What is expected. Go through the listing and set it down exactly, leaving out its pictures.

Data block.

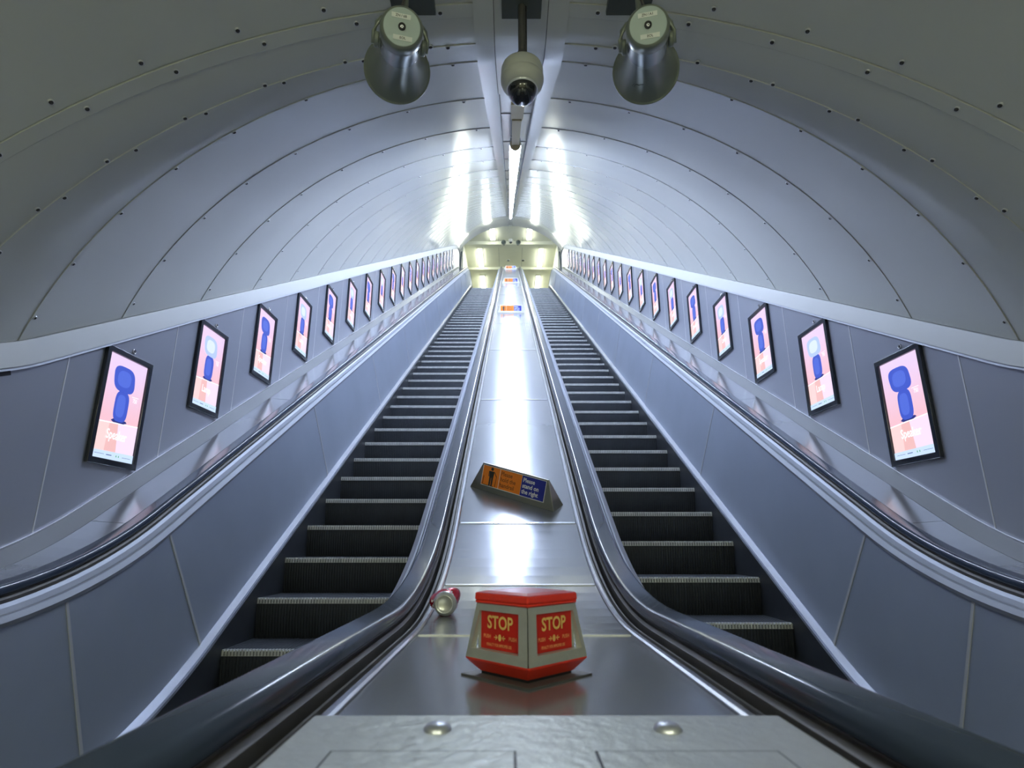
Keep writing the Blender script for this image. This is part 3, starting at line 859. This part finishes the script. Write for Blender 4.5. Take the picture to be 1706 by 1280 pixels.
# ------------------------------------------------------------------ horn loudspeakers
def make_horn(name_txt):
    # local axis: +Y is where the mouth points, cap at y=0
    r = thing('horn_loudspeaker', '', 'loudspeaker')
    ax = lambda v: (v[0], v[2], v[1])
    mb = MB()
    mb.lathe([(.0005, 0), (.050, 0), (.052, .0006)], M['horn_face'], ax, 40, smooth=False)
    cap = mb.build('end_disc', r); cap['label'] = 'pale disc with printed stickers'
    mb = MB(); mb.lathe([(.052, .0005), (.058, .004), (.0615, .012), (.0620, .045), (.0600, .048)], M['horn'], ax, 40); mb.build('end_cap', r)
    mb = MB(); mb.lathe([(.0595, .046), (.0595, .135), (.0600, .137), (.0600, .142)], M['horn_body'], ax, 40); mb.build('driver_body', r)
    mb = MB()
    prof = [(.0595, .142), (.060, .17), (.063, .20), (.069, .23), (.078, .262), (.090, .29), (.103, .312), (.108, .318), (.1105, .318), (.1105, .323), (.106, .324), (.098, .308), (.085, .284), (.070, .25), (.060, .22), (.052, .18), (.0005, .17)]
    mb.lathe(prof, M['horn'], ax, 48); mb.build('bell', r)
    mb = MB(); mb.lathe([(.0105, -.0002), (.0105, -.004), (.0065, -.0045), (.0065, -.0015)], M['ink'], ax, 20)
    mb.lathe([(.0064, -.001), (.0055, -.0035), (.0024, -.0035)], M['bright'], ax, 16); mb.lathe([(.0024, -.003), (.0005, -.003)], M['ink'], ax, 12); mb.build('lock', cap)
    for (v, u, tx) in ((.028, -.004 if name_txt[0] == 'ZN / 6B' else .0, name_txt[0]), (-.030, .004, name_txt[1])):
        mb = MB(); mb.box((u-.027, -.0012, v-.0065), (u+.027, .0002, v+.0065), M['paper'])
        vv, ff = text2d(tx, .0095, .0002)
        mb.add([(u+a, -.0016, v+b) for a, b in vv], ff, M['guide']); mb.build('sticker', cap)
    for sg in (-1, 1):
        mb = MB()
        mb.lathe([(.0005, 0), (.020, 0), (.022, .003), (.022, .012), (.018, .015), (.0005, .016)], M['horn'], lambda v, sg=sg: (sg*(.062+v[2]), .115+v[0], v[1]), 24)
        mb.build('pivot', r)
    return r
def place_horn(o, cap, rim):
    a = Vector(cap); b = Vector(rim); d = (b-a).normalized()
    o.location = a; o.rotation_mode = 'QUATERNION'
    # +Y along d, keep X level
    x = d.cross(Vector((0, 0, 1))).normalized(); z = x.cross(d)
    Mx = Matrix((x, d, z)).transposed(); o.rotation_quaternion = Mx.to_quaternion()
def yoke(o, top_z, word):
    mb = MB()
    # U yoke in local frame around the driver, open upward and back to the ceiling bracket
    for sg in (-1, 1):
        mb.tube([(sg*.0785, .118, -.012), (sg*.0785, .114, .022), (sg*.072, .118, .048), (sg*.055, .12, .068)], .0075, M['horn'], 10)
    mb.tube([(-.056, .12, .068), (.056, .12, .068)], .0075, M['horn'], 10)
    mb.build('yoke', o)
horn_l = make_horn(('ZN / 6B', 'EOL')); horn_r = make_horn(('ZN / A1', 'EOL'))
for o, sg, word in ((horn_l, -1, 'left'), (horn_r, 1, 'right')):
    place_horn(o, (sg*.350+.004, 1.315, CZ+1.415+(.006 if sg > 0 else 0)), (sg*.424, 1.62, CZ+1.548))
    yoke(o, 0, word)
    o['label'] = 'grey horn loudspeaker under the vault, on the %s of the dome camera' % word
    o['group'] = 'horn loudspeakers at the foot of the vault'
# scribble on the right bell
mb = MB(); pts = []
for (u, v) in ((0, .0), (.006, -.012), (.010, .0), (.013, -.012), (.018, -.014), (.026, -.012), (.034, -.016), (.045, -.018)):
    yy = .262+v*1.2; rr = .0795+v*.35; ang = radians(232)+u*11
    pts.append((rr*cos(ang), yy, rr*sin(ang)))
mb.tube(pts, .0009, M['ink'], 6); mb.build('scribble', horn_r)
# ceiling mounting plates
for sg, word in ((-1, 'left'), (1, 'right')):
    o = thing('mounting_bracket', 'dark metal bracket on the vault above the %s horn loudspeaker' % word, 'bracket', (sg*.375, 1.45, 0), (0, 0, 0), 'brackets above the horn loudspeakers')
    zt = P(0, VN+sqrt(VR**2-.375**2), 1.2)[2]
    mb = MB(); mb.box((-.075, -.15, zt-.014), (.075, .17, zt+.02), M['cavity']); mb.build('plate', o)
    mb = MB(); mb.box((-.060, -.02, zt-.05), (-.050, .08, zt-.01), M['cavity']); mb.box((.050, -.02, zt-.05), (.060, .08, zt-.01), M['cavity'])
    mb.build('lug', o)
    mb = MB(); mb.tube([(-.02*sg, -.03, zt-.01), (-.02*sg, -.032, zt-.10), (-.015*sg, -.05, zt-.18), (-.010*sg, -.10, CZ+1.49)], .0045, M['guide'], 8); mb.build('cable', o)
    mb = MB(); mb.tube([(0, .02, zt-.01), (0, .02, CZ+1.56)], .010, M['horn'], 10); mb.build('stem', o)

# ------------------------------------------------------------------ dome camera
dc = thing('dome_camera', 'cream dome security camera hanging on a rod between the loudspeakers', 'security camera', (0.002, 1.60, CZ+1.50))
mb = MB(); mb.lathe([(.0005, .060), (.050, .058), (.066, .050), (.070, .038), (.071, .010), (.0705, .008), (.0705, .005), (.072, .003), (.072, -.008), (.067, -.024), (.058, -.034), (.0515, -.038), (.0005, -.038)], M['white'], None, 48)
mb.build('housing', dc)
mb = MB(); mb.lathe([(.0495, -.036), (.049, -.050), (.045, -.064), (.036, -.077), (.021, -.0855), (.0005, -.088)], M['glass_dark'], None, 40); mb.build('dome', dc)
mb = MB(); mb.lathe([(.0525, -.0370), (.052, -.042), (.049, -.044)], M['cap_clear'], None, 40); mb.build('dome_ring', dc)
zc = P(0, 2.07, 1.4)[2]-(CZ+1.50)
mb = MB()
mb.lathe([(.0125, .050), (.0125, zc-.0)], M['guide'], None, 20)
mb.lathe([(.020, .050), (.020, .075), (.016, .080), (.016, .11), (.0125, .115)], M['guide'], None, 20)
mb.tube([(.014, .0, .08), (.015, .0, zc)], .0035, M['screw'], 8)
mb.build('rod', dc)
mb = MB(); mb.box((-.07, -.05, zc-.02), (.07, .05, zc+.01), M['cavity']); mb.build('ceiling_plate', dc, bevel=.002)

# small set under the first beam of the upper hall
hc_ = [( -.30, 'left'), (.34, 'right')]
for x, word in hc_:
    o = make_horn(('', '')) if False else copy_tree(horn_l)
    place_horn(o, (x, 23.70, HC-.02-.16), (x*1.03, 23.38, HC-.10-.16))
    for ch_ in list(o.children):
        if ch_.name.startswith('end_disc'): pass
    o['label'] = 'small dark horn loudspeaker under the upper hall beam, %s of its pair' % word
    o['group'] = 'horn loudspeakers under the upper hall beam'
o = thing('security_camera', 'small pale camera under the upper hall beam between two horns', 'security camera', (.01, 23.60, HC-.001))
mb = MB(); mb.lathe([(.09, 0), (.10, -.02), (.10, -.09), (.07, -.13)], M['white'], None, 28); mb.build('housing', o)
mb = MB(); mb.lathe([(.07, -.125), (.062, -.17), (.03, -.195), (.0005, -.20)], M['glass_dark'], None, 28); mb.build('dome', o)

Full response.
Keep writing the Blender script for this image. This is part 3, starting at line 859. This part finishes the script. Write for Blender 4.5. Take the picture to be 1706 by 1280 pixels.
# ------------------------------------------------------------------ horn loudspeakers
def make_horn(name_txt):
    # local axis: +Y is where the mouth points, cap at y=0
    r = thing('horn_loudspeaker', '', 'loudspeaker')
    ax = lambda v: (v[0], v[2], v[1])
    mb = MB()
    mb.lathe([(.0005, 0), (.050, 0), (.052, .0006)], M['horn_face'], ax, 40, smooth=False)
    cap = mb.build('end_disc', r); cap['label'] = 'pale disc with printed stickers'
    mb = MB(); mb.lathe([(.052, .0005), (.058, .004), (.0615, .012), (.0620, .045), (.0600, .048)], M['horn'], ax, 40); mb.build('end_cap', r)
    mb = MB(); mb.lathe([(.0595, .046), (.0595, .135), (.0600, .137), (.0600, .142)], M['horn_body'], ax, 40); mb.build('driver_body', r)
    mb = MB()
    prof = [(.0595, .142), (.060, .17), (.063, .20), (.069, .23), (.078, .262), (.090, .29), (.103, .312), (.108, .318), (.1105, .318), (.1105, .323), (.106, .324), (.098, .308), (.085, .284), (.070, .25), (.060, .22), (.052, .18), (.0005, .17)]
    mb.lathe(prof, M['horn'], ax, 48); mb.build('bell', r)
    mb = MB(); mb.lathe([(.0105, -.0002), (.0105, -.004), (.0065, -.0045), (.0065, -.0015)], M['ink'], ax, 20)
    mb.lathe([(.0064, -.001), (.0055, -.0035), (.0024, -.0035)], M['bright'], ax, 16); mb.lathe([(.0024, -.003), (.0005, -.003)], M['ink'], ax, 12); mb.build('lock', cap)
    for (v, u, tx) in ((.028, -.004 if name_txt[0] == 'ZN / 6B' else .0, name_txt[0]), (-.030, .004, name_txt[1])):
        mb = MB(); mb.box((u-.027, -.0012, v-.0065), (u+.027, .0002, v+.0065), M['paper'])
        vv, ff = text2d(tx, .0095, .0002)
        mb.add([(u+a, -.0016, v+b) for a, b in vv], ff, M['guide']); mb.build('sticker', cap)
    for sg in (-1, 1):
        mb = MB()
        mb.lathe([(.0005, 0), (.020, 0), (.022, .003), (.022, .012), (.018, .015), (.0005, .016)], M['horn'], lambda v, sg=sg: (sg*(.062+v[2]), .115+v[0], v[1]), 24)
        mb.build('pivot', r)
    return r
def place_horn(o, cap, rim):
    a = Vector(cap); b = Vector(rim); d = (b-a).normalized()
    o.location = a; o.rotation_mode = 'QUATERNION'
    # +Y along d, keep X level
    x = d.cross(Vector((0, 0, 1))).normalized(); z = x.cross(d)
    Mx = Matrix((x, d, z)).transposed(); o.rotation_quaternion = Mx.to_quaternion()
def yoke(o, top_z, word):
    mb = MB()
    # U yoke in local frame around the driver, open upward and back to the ceiling bracket
    for sg in (-1, 1):
        mb.tube([(sg*.0785, .118, -.012), (sg*.0785, .114, .022), (sg*.072, .118, .048), (sg*.055, .12, .068)], .0075, M['horn'], 10)
    mb.tube([(-.056, .12, .068), (.056, .12, .068)], .0075, M['horn'], 10)
    mb.build('yoke', o)
horn_l = make_horn(('ZN / 6B', 'EOL')); horn_r = make_horn(('ZN / A1', 'EOL'))
for o, sg, word in ((horn_l, -1, 'left'), (horn_r, 1, 'right')):
    place_horn(o, (sg*.350+.004, 1.315, CZ+1.415+(.006 if sg > 0 else 0)), (sg*.424, 1.62, CZ+1.548))
    yoke(o, 0, word)
    o['label'] = 'grey horn loudspeaker under the vault, on the %s of the dome camera' % word
    o['group'] = 'horn loudspeakers at the foot of the vault'
# scribble on the right bell
mb = MB(); pts = []
for (u, v) in ((0, .0), (.006, -.012), (.010, .0), (.013, -.012), (.018, -.014), (.026, -.012), (.034, -.016), (.045, -.018)):
    yy = .262+v*1.2; rr = .0795+v*.35; ang = radians(232)+u*11
    pts.append((rr*cos(ang), yy, rr*sin(ang)))
mb.tube(pts, .0009, M['ink'], 6); mb.build('scribble', horn_r)
# ceiling mounting plates
for sg, word in ((-1, 'left'), (1, 'right')):
    o = thing('mounting_bracket', 'dark metal bracket on the vault above the %s horn loudspeaker' % word, 'bracket', (sg*.375, 1.45, 0), (0, 0, 0), 'brackets above the horn loudspeakers')
    zt = P(0, VN+sqrt(VR**2-.375**2), 1.2)[2]
    mb = MB(); mb.box((-.075, -.15, zt-.014), (.075, .17, zt+.02), M['cavity']); mb.build('plate', o)
    mb = MB(); mb.box((-.060, -.02, zt-.05), (-.050, .08, zt-.01), M['cavity']); mb.box((.050, -.02, zt-.05), (.060, .08, zt-.01), M['cavity'])
    mb.build('lug', o)
    mb = MB(); mb.tube([(-.02*sg, -.03, zt-.01), (-.02*sg, -.032, zt-.10), (-.015*sg, -.05, zt-.18), (-.010*sg, -.10, CZ+1.49)], .0045, M['guide'], 8); mb.build('cable', o)
    mb = MB(); mb.tube([(0, .02, zt-.01), (0, .02, CZ+1.56)], .010, M['horn'], 10); mb.build('stem', o)

# ------------------------------------------------------------------ dome camera
dc = thing('dome_camera', 'cream dome security camera hanging on a rod between the loudspeakers', 'security camera', (0.002, 1.60, CZ+1.50))
mb = MB(); mb.lathe([(.0005, .060), (.050, .058), (.066, .050), (.070, .038), (.071, .010), (.0705, .008), (.0705, .005), (.072, .003), (.072, -.008), (.067, -.024), (.058, -.034), (.0515, -.038), (.0005, -.038)], M['white'], None, 48)
mb.build('housing', dc)
mb = MB(); mb.lathe([(.0495, -.036), (.049, -.050), (.045, -.064), (.036, -.077), (.021, -.0855), (.0005, -.088)], M['glass_dark'], None, 40); mb.build('dome', dc)
mb = MB(); mb.lathe([(.0525, -.0370), (.052, -.042), (.049, -.044)], M['cap_clear'], None, 40); mb.build('dome_ring', dc)
zc = P(0, 2.07, 1.4)[2]-(CZ+1.50)
mb = MB()
mb.lathe([(.0125, .050), (.0125, zc-.0)], M['guide'], None, 20)
mb.lathe([(.020, .050), (.020, .075), (.016, .080), (.016, .11), (.0125, .115)], M['guide'], None, 20)
mb.tube([(.014, .0, .08), (.015, .0, zc)], .0035, M['screw'], 8)
mb.build('rod', dc)
mb = MB(); mb.box((-.07, -.05, zc-.02), (.07, .05, zc+.01), M['cavity']); mb.build('ceiling_plate', dc, bevel=.002)

# small set under the first beam of the upper hall
hc_ = [( -.30, 'left'), (.34, 'right')]
for x, word in hc_:
    o = make_horn(('', '')) if False else copy_tree(horn_l)
    place_horn(o, (x, 23.70, HC-.02-.16), (x*1.03, 23.38, HC-.10-.16))
    for ch_ in list(o.children):
        if ch_.name.startswith('end_disc'): pass
    o['label'] = 'small dark horn loudspeaker under the upper hall beam, %s of its pair' % word
    o['group'] = 'horn loudspeakers under the upper hall beam'
o = thing('security_camera', 'small pale camera under the upper hall beam between two horns', 'security camera', (.01, 23.60, HC-.001))
mb = MB(); mb.lathe([(.09, 0), (.10, -.02), (.10, -.09), (.07, -.13)], M['white'], None, 28); mb.build('housing', o)
mb = MB(); mb.lathe([(.07, -.125), (.062, -.17), (.03, -.195), (.0005, -.20)], M['glass_dark'], None, 28); mb.build('dome', o)